In the material below, find each line holding the string "from" and copy it.
— start DATA SEGMENT —
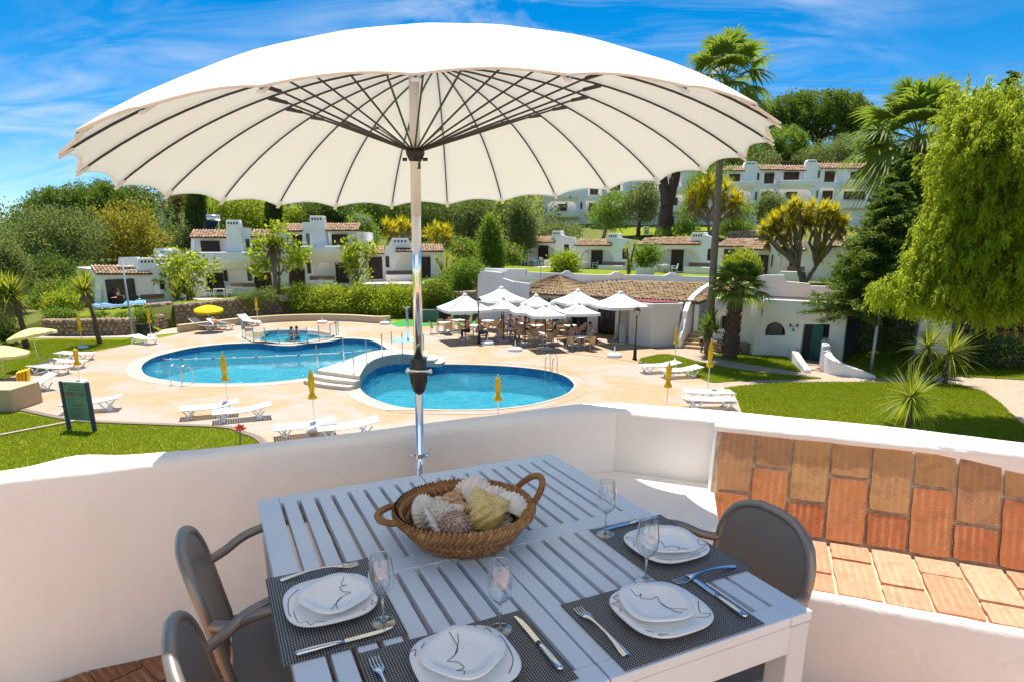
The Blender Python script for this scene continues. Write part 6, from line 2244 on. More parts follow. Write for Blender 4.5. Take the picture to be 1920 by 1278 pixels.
# --- small villa by the stone wall
b = Bld('small_villa', 'small white villa with arched porch above the low stone wall', gp(179, 48.5, 1.05), gp(319, 52, 1.05))
b.panel([(179, 582), (179, 512), (283, 503), (300, 495), (317, 493), (319, 572)], [arch(189, 303, 519, 573, .45, .40)])
b.bx(192, 303, 516, 580, 2.3, 2.5, 'porch_wall', zmin=-.2)
b.body(180, 318, 505, 5.0, 2.55)
MB().box(.3, b.w - .05, .25, 2.4, -.3, .06).build('porch_floor', M_['bench_tile'], b.t)
MB().box(.05, .25, .25, 2.4, -.2, 2.4).build('side_wall', M_['plaster_far'], b.t)
MB().box(b.w - 1.0, b.w - .02, .25, 2.4, -.2, 2.8).build('side_wall', M_['plaster_far'], b.t)
b.door(197, 251, 523, 571, 2.25, 3, glass=True)
b.bench(257, 303, 552, 571, .9)
b.window(301, 307, 526, 543, -.0)
b.roof(177, 284, 513, .55, 1.5)
b.bx(190, 300, 497, 505, .9, 1.15, 'parapet')
b.chimney(257, 295, 484, 505)
b.panel([(222, 498), (224, 483), (262, 482), (262, 498)], (), .5, .2, 'roof_block')
tk = thing('solar_heater', 'silver solar water tank on a frame above the small villa', 'water heater', dpt(310, 52.5, 0) + Vector((0, 0, gz(*dpt(310, 52.5, 0)[:2]) + 2.4)), .2)
MB().box(-1.2, 1.2, -.2, .9, -2.2, .02).build('pedestal', M_['plaster_far'], tk)
MB().box(-.9, .95, -.35, -.2, .02, .75).build('panel_back', M_['steps_stone'], tk)
MB().tube([(-.85, 0, 1.55), (.85, 0, 1.55)], .42, 20).build('tank', M_['tank_metal'], tk, smooth=True)
for s in (-1, 1):
	MB().bar((s * .8, -.3, .75), (s * .5, 0, 1.2), .06, .06).build('strut', M_['tank_metal'], tk)
	MB().bar((s * .3, -.3, .75), (s * .6, 0, 1.2), .06, .06).build('strut', M_['tank_metal'], tk)
# porch table and chairs
plain('cloth_coral', (.50, .20, .12), .8, var=.3, scale=20)
pt = thing('porch_table', 'coral covered table with dark chairs on the small villa porch', 'table', dpt(222, 49.9, 1.10), .1)
MB().box(-1.0, 1.0, -.4, .4, .70, .75).build('table_top', M_['cloth_coral'], pt)
for sx in (-1, 1):
	for sy in (-1, 1):
		MB().box(*sorted((sx * .95, sx * .88)), *sorted((sy * .36, sy * .29)), 0, .7).build('leg', M_['iron_black'], pt)
for k, px in enumerate((213, 228, 240)):
	c = thing('porch_chair', ['dark porch chair nearest the reading person', 'dark porch chair in front of the middle of the coral table', 'dark porch chair at the bench end of the coral table'][k], 'chair', dpt(px, 49.2, 1.10), .1 * k, 'dark chairs on the small villa porch')
	MB().box(-.24, .24, -.24, .24, .40, .45).build('seat', M_['iron_black'], c)
	MB().box(-.24, .24, -.26, -.21, .45, .95).build('backrest', M_['iron_black'], c)
	for sx in (-1, 1):
		for sy in (-1, 1):
			MB().box(*sorted((sx * .23, sx * .19)), *sorted((sy * .23, sy * .19)), 0, .4).build('leg', M_['iron_black'], c)
# blue loungers on its lawn
for k, (px, d, a, lab) in enumerate(((222, 46.2, 20, 'blue lounger right in front of the villa porch lawn'), (245, 46.5, 25, 'blue lounger second from the porch on the terrace lawn'), (178, 46.0, 80, 'blue lounger lying lengthwise nearest the flower shrubs'), (196, 46.3, 85, 'blue lounger lying lengthwise next to the yucca trunk'))):
	p = dpt(px, d, 0); p.z = gz(p.x, p.y) - .12
	key = ('blue',)
	if key not in protos:
		protos[key] = make_lounger(lab, p, R(a), .10, 'white_plastic', 'blue cushioned loungers on the terrace lawn')
		MB().box(-.30, .30, -.92, .28, .365, .43).build('cushion', M_['blue_cloth'], protos[key], bevel=.02)
		MB().bar((0, .30, .41), (0, .93, .52), .60, .06).build('cushion', M_['blue_cloth'], protos[key], bevel=.02)
	else:
		copy_tree(protos[key], lab, p, R(a))

# --- two-storey villa, left block
b = Bld('two_storey_villa', 'two-storey white villa with chimney tower behind the lawn', gp(358, 55.5, 1.45), gp(514, 57, 1.45))
b.panel([(358, 556), (358, 444), (425, 441), (425, 418), (453, 418), (453, 427), (471, 428), (471, 443), (514, 442), (514, 552)],
		[rect(366, 423, 448, 474), arch(386, 460, 504, 549, .08, .55), rect(473, 512, 449, 472), rect(476, 510, 508, 547)])
b.body(359, 513, 446, 7, 1.4)
b.bx(364, 425, 446, 476, 1.2, 1.35, 'recess_wall', zmin=2.8)
b.window(378, 411, 452, 473, 1.15)
b.bx(384, 462, 500, 556, 1.2, 1.35, 'recess_wall', zmin=-.3)
b.door(387, 418, 512, 548, 1.15, 2, glass=True)
b.window(421, 425.5, 507, 528, 1.15, False)
b.bx(472, 513, 446, 474, 1.2, 1.35, 'recess_wall', zmin=2.6)
b.door(474, 486, 450, 472, 1.15, 1)
b.bx(474, 512, 505, 552, 1.2, 1.35, 'recess_wall', zmin=-.3)
b.door(478, 508, 511, 546, 1.15, 3)
b.window(462, 467, 449, 469, -.01, False)
b.window(465, 470.5, 505, 527, -.01, False)
b.bench(427, 476, 532, 550)
# balcony with sloping underside
a0, a1 = b.L(359, 505), b.L(470, 473)
mb = MB().slab([(-1.1, a1[1]), (-.9, a1[1] + .02), (.05, a1[1] + .02), (.05, a0[1] - .1), (-.35, a0[1]), (-1.0, a0[1] + .55), (-1.1, a0[1] + .75)], (), a0[0], a1[0], lambda p, q, w: (w, p, q))
mb.build('balcony', M_['plaster_far'], b.t, bevel=.05)
b.roof(356, 425, 445, .6, 1.6)
b.roof(471, 516, 444, .6, 1.6)
b.chimney(426, 452, 413, 475, -.35, 1.2)
sk = thing('solar_heater', 'solar water heater on the roof of the two-storey villa', 'water heater', tuple(dpt(405, 58, 0).xy) + (atd(405, 433, 58).z,), .3)
MB().tube([(-.55, 0, 1.1), (.55, 0, 1.1)], .27, 16).build('tank', M_['tank_metal'], sk, smooth=True)
MB().bar((-.5, -.6, .0), (.0, .1, 1.0), .9, .08, (0, 1, 0)).build('solar_panel', M_['window_dark'], sk)
for s in (-1, 1):
	MB().bar((s * .4, 0, -.4), (s * .4, 0, 1.0), .05, .05).build('stand', M_['tank_metal'], sk)
# --- two-storey villa, right block
b = Bld('two_storey_villa', 'two-storey white villa with the larger stained chimney, next to its twin', gp(514, 57, 1.75), gp(677, 57.5, 1.95))
b.panel([(514, 545), (514, 432), (567, 430), (567, 417), (582, 417), (585, 409), (606, 409), (609, 417), (609, 431), (671, 430), (676, 460), (677, 538)],
		[rect(546, 567, 438, 466), rect(612, 668, 436, 461), rect(541, 572, 500, 537), arch(589, 672, 489, 533, .55, .05)])
b.body(515, 676, 433, 7, 1.4)
b.bx(544, 570, 434, 470, 1.2, 1.35, 'recess_wall', zmin=2.8)
b.door(547, 567, 441, 466, 1.15, 2)
b.bx(608, 672, 432, 466, 1.2, 1.35, 'recess_wall', zmin=2.8)
b.window(623, 652, 440, 460, 1.15)
b.bx(538, 576, 497, 541, 1.2, 1.35, 'recess_wall', zmin=-.3)
b.door(543, 571, 502, 536, 1.15, 3)
b.bx(586, 675, 486, 536, 1.2, 1.35, 'recess_wall', zmin=-.3)
b.door(631, 652, 493, 531, 1.15, 2)
b.window(575.5, 579.5, 439, 458, -.01, False)
b.window(577, 582, 493, 513, -.01, False)
b.bench(575, 624, 517, 536)
a0, a1 = b.L(571, 490), b.L(677, 462)
mb = MB().slab([(-1.1, a1[1]), (-.9, a1[1] + .02), (.05, a1[1] + .02), (.05, a0[1] - .1), (-.35, a0[1]), (-1.0, a0[1] + .55), (-1.1, a0[1] + .75)], (), a0[0], a1[0], lambda p, q, w: (w, p, q))
mb.build('balcony', M_['plaster_far'], b.t, bevel=.05)
b.roof(514, 568, 433, .6, 1.6)
b.roof(608, 673, 432, .6, 1.6)
b.chimney(581, 609, 405, 462, -.35, 1.2)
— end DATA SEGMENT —
THE OUTPUT ::
The Blender Python script for this scene continues. Write part 6, from line 2244 on. More parts follow. Write for Blender 4.5. Take the picture to be 1920 by 1278 pixels.
for k, (px, d, a, lab) in enumerate(((222, 46.2, 20, 'blue lounger right in front of the villa porch lawn'), (245, 46.5, 25, 'blue lounger second from the porch on the terrace lawn'), (178, 46.0, 80, 'blue lounger lying lengthwise nearest the flower shrubs'), (196, 46.3, 85, 'blue lounger lying lengthwise next to the yucca trunk'))):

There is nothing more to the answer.